Give back the lines exactly, from the first one to the line with "wall plate', category='cable')", both ends included.

STORED DATA
------
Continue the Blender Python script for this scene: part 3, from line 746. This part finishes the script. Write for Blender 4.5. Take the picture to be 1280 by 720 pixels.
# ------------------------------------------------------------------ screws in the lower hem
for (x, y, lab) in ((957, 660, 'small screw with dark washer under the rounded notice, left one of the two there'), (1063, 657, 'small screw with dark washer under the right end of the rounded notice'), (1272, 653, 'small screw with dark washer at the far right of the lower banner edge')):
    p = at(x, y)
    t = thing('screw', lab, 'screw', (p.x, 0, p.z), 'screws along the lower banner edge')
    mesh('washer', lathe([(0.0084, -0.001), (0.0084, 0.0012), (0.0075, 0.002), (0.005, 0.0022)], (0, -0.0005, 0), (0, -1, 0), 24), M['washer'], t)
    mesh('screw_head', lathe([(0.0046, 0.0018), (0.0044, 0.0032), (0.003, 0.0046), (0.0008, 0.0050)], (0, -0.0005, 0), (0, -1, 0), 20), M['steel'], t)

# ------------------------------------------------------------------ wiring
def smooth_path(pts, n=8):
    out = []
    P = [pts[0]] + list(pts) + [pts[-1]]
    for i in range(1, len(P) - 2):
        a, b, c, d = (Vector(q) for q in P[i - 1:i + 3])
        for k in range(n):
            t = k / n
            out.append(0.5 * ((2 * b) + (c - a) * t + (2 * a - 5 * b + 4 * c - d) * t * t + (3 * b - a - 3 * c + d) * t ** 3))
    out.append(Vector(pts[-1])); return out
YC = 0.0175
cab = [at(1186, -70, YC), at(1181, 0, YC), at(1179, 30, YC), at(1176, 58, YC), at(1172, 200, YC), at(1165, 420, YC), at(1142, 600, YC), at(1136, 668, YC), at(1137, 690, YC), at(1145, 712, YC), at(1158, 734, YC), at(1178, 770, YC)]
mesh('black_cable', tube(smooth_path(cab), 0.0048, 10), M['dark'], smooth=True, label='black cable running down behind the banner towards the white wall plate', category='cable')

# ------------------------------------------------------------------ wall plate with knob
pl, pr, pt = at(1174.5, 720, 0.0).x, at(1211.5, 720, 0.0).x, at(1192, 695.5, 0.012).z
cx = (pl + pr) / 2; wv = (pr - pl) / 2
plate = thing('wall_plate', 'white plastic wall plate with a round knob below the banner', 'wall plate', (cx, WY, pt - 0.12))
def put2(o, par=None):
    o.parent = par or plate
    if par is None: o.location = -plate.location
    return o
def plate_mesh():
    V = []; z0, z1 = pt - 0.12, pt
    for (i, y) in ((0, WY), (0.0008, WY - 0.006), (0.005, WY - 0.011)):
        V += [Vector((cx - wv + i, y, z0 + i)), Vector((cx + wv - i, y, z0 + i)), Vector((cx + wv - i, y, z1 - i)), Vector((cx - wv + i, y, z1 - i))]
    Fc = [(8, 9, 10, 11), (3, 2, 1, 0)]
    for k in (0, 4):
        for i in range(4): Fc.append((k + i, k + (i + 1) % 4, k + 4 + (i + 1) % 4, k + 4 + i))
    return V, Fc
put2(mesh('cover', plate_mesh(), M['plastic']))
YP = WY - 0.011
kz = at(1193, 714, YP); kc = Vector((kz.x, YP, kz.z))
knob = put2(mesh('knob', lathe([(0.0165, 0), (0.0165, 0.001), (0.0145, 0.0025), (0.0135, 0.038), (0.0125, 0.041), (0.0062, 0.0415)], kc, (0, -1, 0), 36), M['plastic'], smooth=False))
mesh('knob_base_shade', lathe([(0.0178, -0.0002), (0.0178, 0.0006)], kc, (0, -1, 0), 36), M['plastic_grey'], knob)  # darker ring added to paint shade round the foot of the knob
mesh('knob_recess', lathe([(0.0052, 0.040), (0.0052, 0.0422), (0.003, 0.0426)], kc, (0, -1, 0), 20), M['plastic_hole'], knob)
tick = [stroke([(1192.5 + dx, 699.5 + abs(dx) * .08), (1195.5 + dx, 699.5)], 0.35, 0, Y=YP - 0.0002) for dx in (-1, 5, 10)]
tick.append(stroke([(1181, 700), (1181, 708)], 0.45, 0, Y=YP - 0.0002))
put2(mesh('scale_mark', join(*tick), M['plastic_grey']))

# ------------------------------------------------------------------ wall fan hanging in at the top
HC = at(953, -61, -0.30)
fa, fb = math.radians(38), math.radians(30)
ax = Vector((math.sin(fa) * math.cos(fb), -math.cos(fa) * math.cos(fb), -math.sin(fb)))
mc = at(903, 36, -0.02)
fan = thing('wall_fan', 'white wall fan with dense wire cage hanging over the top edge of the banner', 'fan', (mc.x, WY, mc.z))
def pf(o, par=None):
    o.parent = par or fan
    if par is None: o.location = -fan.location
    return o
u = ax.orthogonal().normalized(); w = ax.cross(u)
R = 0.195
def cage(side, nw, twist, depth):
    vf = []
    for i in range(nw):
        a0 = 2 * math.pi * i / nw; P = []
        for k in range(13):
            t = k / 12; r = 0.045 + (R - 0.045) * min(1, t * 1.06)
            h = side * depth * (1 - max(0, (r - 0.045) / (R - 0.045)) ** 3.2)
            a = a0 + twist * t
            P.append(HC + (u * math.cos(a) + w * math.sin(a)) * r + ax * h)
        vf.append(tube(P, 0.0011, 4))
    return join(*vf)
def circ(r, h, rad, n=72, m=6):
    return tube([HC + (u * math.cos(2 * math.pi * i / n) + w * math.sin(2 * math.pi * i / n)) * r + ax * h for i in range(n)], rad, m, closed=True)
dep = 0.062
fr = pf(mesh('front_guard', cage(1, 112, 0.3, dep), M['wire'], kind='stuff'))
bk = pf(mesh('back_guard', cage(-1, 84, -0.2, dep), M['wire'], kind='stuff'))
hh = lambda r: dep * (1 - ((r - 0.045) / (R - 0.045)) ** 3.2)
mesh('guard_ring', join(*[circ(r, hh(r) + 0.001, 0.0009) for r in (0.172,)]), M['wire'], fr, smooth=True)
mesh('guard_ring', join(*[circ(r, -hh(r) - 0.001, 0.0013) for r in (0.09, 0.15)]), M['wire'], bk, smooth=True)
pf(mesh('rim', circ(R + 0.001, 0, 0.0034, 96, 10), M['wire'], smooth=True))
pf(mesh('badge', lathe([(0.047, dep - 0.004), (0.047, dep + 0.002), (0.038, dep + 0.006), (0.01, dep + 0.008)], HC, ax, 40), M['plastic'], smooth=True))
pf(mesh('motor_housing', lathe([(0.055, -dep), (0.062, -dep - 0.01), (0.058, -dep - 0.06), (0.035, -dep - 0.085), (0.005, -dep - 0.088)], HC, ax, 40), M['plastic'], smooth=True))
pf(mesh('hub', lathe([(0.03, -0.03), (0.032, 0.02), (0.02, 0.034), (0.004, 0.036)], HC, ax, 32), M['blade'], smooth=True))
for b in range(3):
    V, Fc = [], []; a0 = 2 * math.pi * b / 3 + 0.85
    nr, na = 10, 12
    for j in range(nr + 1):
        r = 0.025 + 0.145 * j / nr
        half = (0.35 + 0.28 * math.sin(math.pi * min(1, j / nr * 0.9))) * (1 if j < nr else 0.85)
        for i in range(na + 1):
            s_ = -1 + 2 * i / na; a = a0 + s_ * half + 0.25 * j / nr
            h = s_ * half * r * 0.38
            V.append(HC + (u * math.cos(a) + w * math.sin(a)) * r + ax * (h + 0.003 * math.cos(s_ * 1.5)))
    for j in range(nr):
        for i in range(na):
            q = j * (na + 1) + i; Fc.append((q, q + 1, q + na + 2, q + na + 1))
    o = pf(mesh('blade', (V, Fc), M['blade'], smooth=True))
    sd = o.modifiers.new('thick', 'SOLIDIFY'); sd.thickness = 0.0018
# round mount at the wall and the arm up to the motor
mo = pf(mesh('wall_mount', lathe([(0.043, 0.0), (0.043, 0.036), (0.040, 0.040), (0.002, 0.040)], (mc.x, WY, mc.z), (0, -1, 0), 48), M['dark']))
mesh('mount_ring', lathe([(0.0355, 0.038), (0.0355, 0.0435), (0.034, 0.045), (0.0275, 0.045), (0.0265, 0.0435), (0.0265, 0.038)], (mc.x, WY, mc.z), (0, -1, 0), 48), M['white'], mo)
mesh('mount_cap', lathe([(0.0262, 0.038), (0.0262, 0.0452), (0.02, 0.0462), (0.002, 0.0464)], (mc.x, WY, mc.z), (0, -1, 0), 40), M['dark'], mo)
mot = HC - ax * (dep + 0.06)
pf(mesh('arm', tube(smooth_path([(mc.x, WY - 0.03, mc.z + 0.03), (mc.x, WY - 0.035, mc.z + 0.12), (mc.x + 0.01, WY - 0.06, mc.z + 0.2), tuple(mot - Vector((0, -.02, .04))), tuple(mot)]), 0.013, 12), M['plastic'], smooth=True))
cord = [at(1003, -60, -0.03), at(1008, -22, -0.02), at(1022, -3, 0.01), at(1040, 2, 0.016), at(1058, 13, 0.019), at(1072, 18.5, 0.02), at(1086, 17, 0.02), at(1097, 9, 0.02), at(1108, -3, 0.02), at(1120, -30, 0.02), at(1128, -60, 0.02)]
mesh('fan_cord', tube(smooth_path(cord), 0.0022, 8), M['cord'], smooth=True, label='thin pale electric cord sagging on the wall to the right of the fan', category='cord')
------
FINISHED EXERCISE
Continue the Blender Python script for this scene: part 3, from line 746. This part finishes the script. Write for Blender 4.5. Take the picture to be 1280 by 720 pixels.
# ------------------------------------------------------------------ screws in the lower hem
for (x, y, lab) in ((957, 660, 'small screw with dark washer under the rounded notice, left one of the two there'), (1063, 657, 'small screw with dark washer under the right end of the rounded notice'), (1272, 653, 'small screw with dark washer at the far right of the lower banner edge')):
    p = at(x, y)
    t = thing('screw', lab, 'screw', (p.x, 0, p.z), 'screws along the lower banner edge')
    mesh('washer', lathe([(0.0084, -0.001), (0.0084, 0.0012), (0.0075, 0.002), (0.005, 0.0022)], (0, -0.0005, 0), (0, -1, 0), 24), M['washer'], t)
    mesh('screw_head', lathe([(0.0046, 0.0018), (0.0044, 0.0032), (0.003, 0.0046), (0.0008, 0.0050)], (0, -0.0005, 0), (0, -1, 0), 20), M['steel'], t)

# ------------------------------------------------------------------ wiring
def smooth_path(pts, n=8):
    out = []
    P = [pts[0]] + list(pts) + [pts[-1]]
    for i in range(1, len(P) - 2):
        a, b, c, d = (Vector(q) for q in P[i - 1:i + 3])
        for k in range(n):
            t = k / n
            out.append(0.5 * ((2 * b) + (c - a) * t + (2 * a - 5 * b + 4 * c - d) * t * t + (3 * b - a - 3 * c + d) * t ** 3))
    out.append(Vector(pts[-1])); return out
YC = 0.0175
cab = [at(1186, -70, YC), at(1181, 0, YC), at(1179, 30, YC), at(1176, 58, YC), at(1172, 200, YC), at(1165, 420, YC), at(1142, 600, YC), at(1136, 668, YC), at(1137, 690, YC), at(1145, 712, YC), at(1158, 734, YC), at(1178, 770, YC)]
mesh('black_cable', tube(smooth_path(cab), 0.0048, 10), M['dark'], smooth=True, label='black cable running down behind the banner towards the white wall plate', category='cable')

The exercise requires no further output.